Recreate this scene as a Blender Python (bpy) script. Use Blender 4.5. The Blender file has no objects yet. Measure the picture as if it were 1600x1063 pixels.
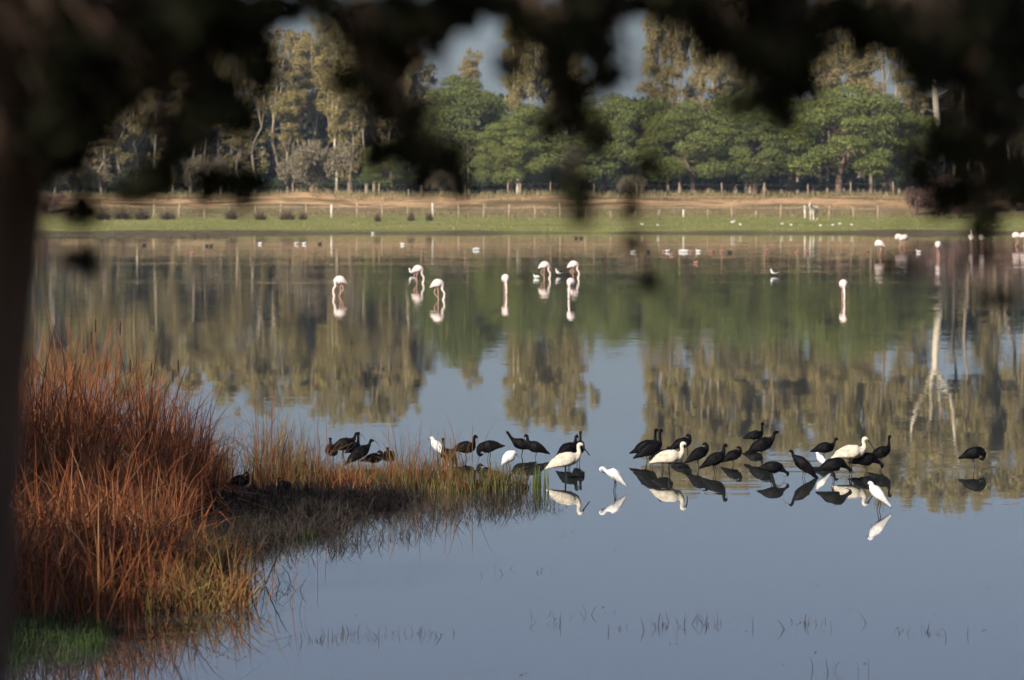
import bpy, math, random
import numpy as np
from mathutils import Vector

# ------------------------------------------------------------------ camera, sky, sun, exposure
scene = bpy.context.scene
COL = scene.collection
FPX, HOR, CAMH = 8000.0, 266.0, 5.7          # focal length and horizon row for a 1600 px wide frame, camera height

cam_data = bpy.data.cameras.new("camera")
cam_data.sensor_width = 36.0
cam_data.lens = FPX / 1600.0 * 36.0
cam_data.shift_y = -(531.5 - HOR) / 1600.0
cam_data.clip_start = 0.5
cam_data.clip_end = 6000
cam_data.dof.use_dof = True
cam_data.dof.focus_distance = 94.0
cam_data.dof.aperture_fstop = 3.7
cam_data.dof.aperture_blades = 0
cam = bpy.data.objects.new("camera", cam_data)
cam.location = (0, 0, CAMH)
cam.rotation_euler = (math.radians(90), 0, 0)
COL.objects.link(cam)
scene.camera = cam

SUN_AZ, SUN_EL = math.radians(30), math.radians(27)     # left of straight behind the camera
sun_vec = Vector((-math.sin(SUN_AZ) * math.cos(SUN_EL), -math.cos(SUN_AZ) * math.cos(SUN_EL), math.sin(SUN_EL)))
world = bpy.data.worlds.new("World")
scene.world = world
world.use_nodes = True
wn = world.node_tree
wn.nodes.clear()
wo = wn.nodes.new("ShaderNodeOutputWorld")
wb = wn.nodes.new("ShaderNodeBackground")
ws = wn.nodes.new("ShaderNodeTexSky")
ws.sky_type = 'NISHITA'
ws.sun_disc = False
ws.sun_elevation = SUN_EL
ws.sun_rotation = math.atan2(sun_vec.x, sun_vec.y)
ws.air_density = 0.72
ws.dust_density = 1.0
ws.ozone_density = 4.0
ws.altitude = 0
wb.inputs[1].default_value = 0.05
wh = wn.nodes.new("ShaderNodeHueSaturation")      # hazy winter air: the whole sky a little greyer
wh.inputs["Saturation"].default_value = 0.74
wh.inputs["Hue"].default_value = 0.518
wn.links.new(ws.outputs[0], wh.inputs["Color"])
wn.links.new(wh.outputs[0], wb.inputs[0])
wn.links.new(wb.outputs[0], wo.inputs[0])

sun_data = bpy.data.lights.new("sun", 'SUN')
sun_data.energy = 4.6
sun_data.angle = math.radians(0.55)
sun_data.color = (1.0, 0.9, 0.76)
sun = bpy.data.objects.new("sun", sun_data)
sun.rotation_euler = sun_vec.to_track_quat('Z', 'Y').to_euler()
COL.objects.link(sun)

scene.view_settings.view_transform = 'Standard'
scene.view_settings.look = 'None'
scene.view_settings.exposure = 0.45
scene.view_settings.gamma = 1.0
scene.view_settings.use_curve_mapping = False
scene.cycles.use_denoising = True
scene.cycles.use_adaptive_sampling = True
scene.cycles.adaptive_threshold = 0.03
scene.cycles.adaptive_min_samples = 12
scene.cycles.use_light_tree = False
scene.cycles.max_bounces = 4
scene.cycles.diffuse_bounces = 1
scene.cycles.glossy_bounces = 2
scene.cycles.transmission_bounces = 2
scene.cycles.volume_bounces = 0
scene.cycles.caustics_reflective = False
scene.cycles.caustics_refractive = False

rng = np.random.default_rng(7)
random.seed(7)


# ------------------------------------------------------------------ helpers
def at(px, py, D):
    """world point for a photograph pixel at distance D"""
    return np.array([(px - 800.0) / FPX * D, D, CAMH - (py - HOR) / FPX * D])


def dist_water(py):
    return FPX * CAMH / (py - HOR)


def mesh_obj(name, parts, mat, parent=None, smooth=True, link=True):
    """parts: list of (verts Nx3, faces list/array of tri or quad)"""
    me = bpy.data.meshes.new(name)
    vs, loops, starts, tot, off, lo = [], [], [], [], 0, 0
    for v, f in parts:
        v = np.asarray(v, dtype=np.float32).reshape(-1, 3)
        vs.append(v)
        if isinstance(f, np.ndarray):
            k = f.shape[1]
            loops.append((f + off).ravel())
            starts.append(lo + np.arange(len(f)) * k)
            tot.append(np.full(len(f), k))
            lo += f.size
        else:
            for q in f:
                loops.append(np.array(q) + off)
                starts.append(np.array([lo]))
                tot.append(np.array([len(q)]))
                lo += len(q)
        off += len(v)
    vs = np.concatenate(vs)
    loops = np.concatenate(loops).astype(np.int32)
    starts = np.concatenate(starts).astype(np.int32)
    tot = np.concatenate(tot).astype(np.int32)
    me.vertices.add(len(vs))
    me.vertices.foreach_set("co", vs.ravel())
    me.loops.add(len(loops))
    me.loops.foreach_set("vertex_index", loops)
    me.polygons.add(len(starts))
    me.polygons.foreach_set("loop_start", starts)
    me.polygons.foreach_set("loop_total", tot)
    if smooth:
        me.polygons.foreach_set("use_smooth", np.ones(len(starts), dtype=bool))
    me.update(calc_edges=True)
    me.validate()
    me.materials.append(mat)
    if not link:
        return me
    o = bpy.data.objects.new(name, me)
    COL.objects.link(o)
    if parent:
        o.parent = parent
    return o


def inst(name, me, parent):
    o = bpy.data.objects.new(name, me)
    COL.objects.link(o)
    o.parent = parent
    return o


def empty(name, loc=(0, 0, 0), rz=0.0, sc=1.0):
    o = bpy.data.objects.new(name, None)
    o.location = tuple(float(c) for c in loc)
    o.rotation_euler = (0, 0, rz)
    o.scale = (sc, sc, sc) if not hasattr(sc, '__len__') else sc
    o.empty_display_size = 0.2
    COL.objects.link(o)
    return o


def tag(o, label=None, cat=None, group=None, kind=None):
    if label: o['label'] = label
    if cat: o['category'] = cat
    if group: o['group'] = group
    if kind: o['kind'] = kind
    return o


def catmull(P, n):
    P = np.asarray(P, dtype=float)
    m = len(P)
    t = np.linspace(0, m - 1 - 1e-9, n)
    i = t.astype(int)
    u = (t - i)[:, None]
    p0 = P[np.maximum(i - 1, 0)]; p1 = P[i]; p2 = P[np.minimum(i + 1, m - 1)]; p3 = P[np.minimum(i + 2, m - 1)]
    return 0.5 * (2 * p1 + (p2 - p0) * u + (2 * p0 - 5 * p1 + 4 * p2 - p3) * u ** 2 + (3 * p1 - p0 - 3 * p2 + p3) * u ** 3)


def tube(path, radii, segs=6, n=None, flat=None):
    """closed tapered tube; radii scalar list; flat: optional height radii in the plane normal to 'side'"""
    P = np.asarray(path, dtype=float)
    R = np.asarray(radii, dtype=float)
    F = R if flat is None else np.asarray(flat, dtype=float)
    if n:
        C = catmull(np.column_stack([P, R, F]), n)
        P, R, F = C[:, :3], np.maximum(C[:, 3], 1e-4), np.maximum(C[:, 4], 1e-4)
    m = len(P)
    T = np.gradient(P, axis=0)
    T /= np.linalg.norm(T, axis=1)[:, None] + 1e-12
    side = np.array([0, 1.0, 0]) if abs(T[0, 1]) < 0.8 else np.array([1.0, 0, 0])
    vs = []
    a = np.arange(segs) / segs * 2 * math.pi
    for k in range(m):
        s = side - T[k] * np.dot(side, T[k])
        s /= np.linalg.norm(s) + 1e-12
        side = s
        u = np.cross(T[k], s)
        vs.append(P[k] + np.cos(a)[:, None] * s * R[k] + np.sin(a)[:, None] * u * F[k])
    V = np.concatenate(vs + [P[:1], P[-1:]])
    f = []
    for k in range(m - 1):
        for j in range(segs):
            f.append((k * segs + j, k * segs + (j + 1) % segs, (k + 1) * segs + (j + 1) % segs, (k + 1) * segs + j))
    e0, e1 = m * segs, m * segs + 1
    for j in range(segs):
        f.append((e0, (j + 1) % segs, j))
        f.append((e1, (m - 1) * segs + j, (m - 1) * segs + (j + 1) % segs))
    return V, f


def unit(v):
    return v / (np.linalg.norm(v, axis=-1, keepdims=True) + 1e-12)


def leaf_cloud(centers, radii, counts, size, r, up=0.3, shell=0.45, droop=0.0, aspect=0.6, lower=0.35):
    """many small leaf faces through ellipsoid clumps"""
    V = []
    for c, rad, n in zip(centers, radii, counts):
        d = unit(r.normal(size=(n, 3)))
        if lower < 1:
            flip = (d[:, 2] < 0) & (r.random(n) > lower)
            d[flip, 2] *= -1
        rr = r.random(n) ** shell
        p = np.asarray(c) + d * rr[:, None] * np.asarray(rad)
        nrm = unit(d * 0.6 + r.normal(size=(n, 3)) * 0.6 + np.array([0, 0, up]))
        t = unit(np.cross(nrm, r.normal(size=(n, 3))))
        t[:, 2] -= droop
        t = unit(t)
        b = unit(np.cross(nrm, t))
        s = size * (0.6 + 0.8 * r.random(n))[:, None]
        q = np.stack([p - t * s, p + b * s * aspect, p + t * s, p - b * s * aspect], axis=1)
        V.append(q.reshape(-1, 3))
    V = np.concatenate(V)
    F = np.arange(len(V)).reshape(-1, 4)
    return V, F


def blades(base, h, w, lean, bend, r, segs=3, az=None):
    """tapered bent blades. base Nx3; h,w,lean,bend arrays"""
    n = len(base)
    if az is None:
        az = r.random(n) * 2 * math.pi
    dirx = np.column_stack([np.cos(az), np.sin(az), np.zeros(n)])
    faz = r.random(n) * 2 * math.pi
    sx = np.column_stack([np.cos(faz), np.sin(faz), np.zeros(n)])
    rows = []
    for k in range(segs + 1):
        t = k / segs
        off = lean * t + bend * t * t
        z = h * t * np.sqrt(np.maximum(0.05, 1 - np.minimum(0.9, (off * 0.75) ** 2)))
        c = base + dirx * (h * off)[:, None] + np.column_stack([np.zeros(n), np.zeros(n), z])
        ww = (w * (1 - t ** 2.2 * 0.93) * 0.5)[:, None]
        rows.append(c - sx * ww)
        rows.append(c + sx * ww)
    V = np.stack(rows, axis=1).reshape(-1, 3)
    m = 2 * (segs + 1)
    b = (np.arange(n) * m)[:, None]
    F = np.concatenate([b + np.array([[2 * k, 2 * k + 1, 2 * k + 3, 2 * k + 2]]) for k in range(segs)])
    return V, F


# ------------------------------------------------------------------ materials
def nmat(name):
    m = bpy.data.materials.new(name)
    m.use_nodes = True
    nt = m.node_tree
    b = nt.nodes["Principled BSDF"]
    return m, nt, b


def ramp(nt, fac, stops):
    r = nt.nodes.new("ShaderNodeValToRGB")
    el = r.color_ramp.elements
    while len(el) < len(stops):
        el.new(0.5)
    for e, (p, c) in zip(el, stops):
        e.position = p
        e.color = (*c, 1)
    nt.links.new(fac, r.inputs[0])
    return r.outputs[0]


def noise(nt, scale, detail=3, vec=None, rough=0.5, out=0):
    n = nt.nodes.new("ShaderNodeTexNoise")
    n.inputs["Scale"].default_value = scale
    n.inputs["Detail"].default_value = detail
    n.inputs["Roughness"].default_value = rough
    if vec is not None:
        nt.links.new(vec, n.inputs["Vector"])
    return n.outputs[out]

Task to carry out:
In the data above, please extract the lines from the first one through the line with "scene.camera = cam", exactly, and keep pictures out.

Task output:
Recreate this scene as a Blender Python (bpy) script. Use Blender 4.5. The Blender file has no objects yet. Measure the picture as if it were 1600x1063 pixels.
import bpy, math, random
import numpy as np
from mathutils import Vector

# ------------------------------------------------------------------ camera, sky, sun, exposure
scene = bpy.context.scene
COL = scene.collection
FPX, HOR, CAMH = 8000.0, 266.0, 5.7          # focal length and horizon row for a 1600 px wide frame, camera height

cam_data = bpy.data.cameras.new("camera")
cam_data.sensor_width = 36.0
cam_data.lens = FPX / 1600.0 * 36.0
cam_data.shift_y = -(531.5 - HOR) / 1600.0
cam_data.clip_start = 0.5
cam_data.clip_end = 6000
cam_data.dof.use_dof = True
cam_data.dof.focus_distance = 94.0
cam_data.dof.aperture_fstop = 3.7
cam_data.dof.aperture_blades = 0
cam = bpy.data.objects.new("camera", cam_data)
cam.location = (0, 0, CAMH)
cam.rotation_euler = (math.radians(90), 0, 0)
COL.objects.link(cam)
scene.camera = cam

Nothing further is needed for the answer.